The elements needed to make stars, planets and people were evenly distributed across millions of light-years early in cosmic history, more than 10 billion years ago, researchers said.
The Virgo cluster, located about 54 million light-years away, is the nearest galaxy cluster and the second brightest in X-rays.
The cluster is home to more than 2,000 galaxies, and the space between them is filled with a diffuse gas so hot it glows in X-rays.
Different classes of supernovae produce different chemical compositions.
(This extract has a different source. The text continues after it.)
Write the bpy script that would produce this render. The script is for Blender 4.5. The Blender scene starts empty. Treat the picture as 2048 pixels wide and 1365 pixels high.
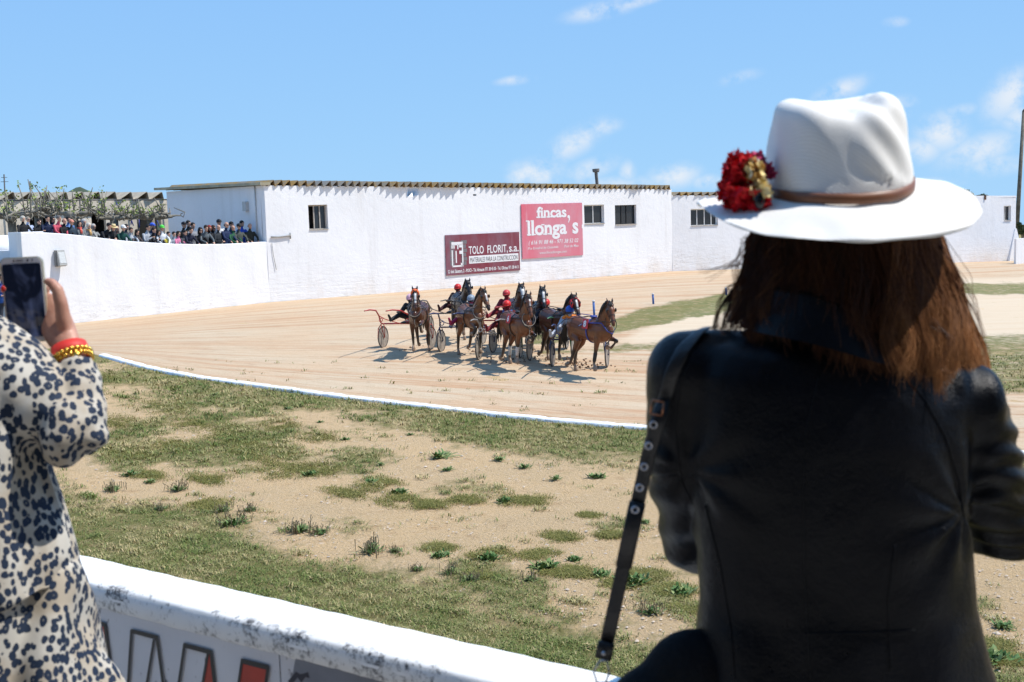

Core-collapse supernovae mostly scatter elements ranging from oxygen to silicon, while white dwarf explosions release predominantly heavier elements, such as iron and nickel.
Once the chemical elements made by supernovae are scattered and mixed into interstellar space, they become incorporated into later generations of stars.
In an earlier study led by Norbert Werner, from the Kavli Institute for Particle Astrophysics and Cosmology (KIPAC) at Stanford University, Suzaku data showed that iron was distributed uniformly throughout the Perseus Galaxy Cluster, but information about lighter elements mainly produced by core-collapse supernovae was unavailable.
Simionescu and her colleagues showed they detect iron, magnesium, silicon and sulphur all the way across a galaxy cluster for the first time.
The elemental ratios are constant throughout the entire volume of the cluster and roughly consistent with the composition of the Sun and most of the stars in our own galaxy, researchers said.
The study shows that the chemical elements in the cosmos are well mixed, showing little variation on the largest scales.
The same ratio of supernova types - the same recipe - thought to be responsible for the solar system's makeup was at work throughout the universe.
The findings appear in The Astrophysical Journal Letters.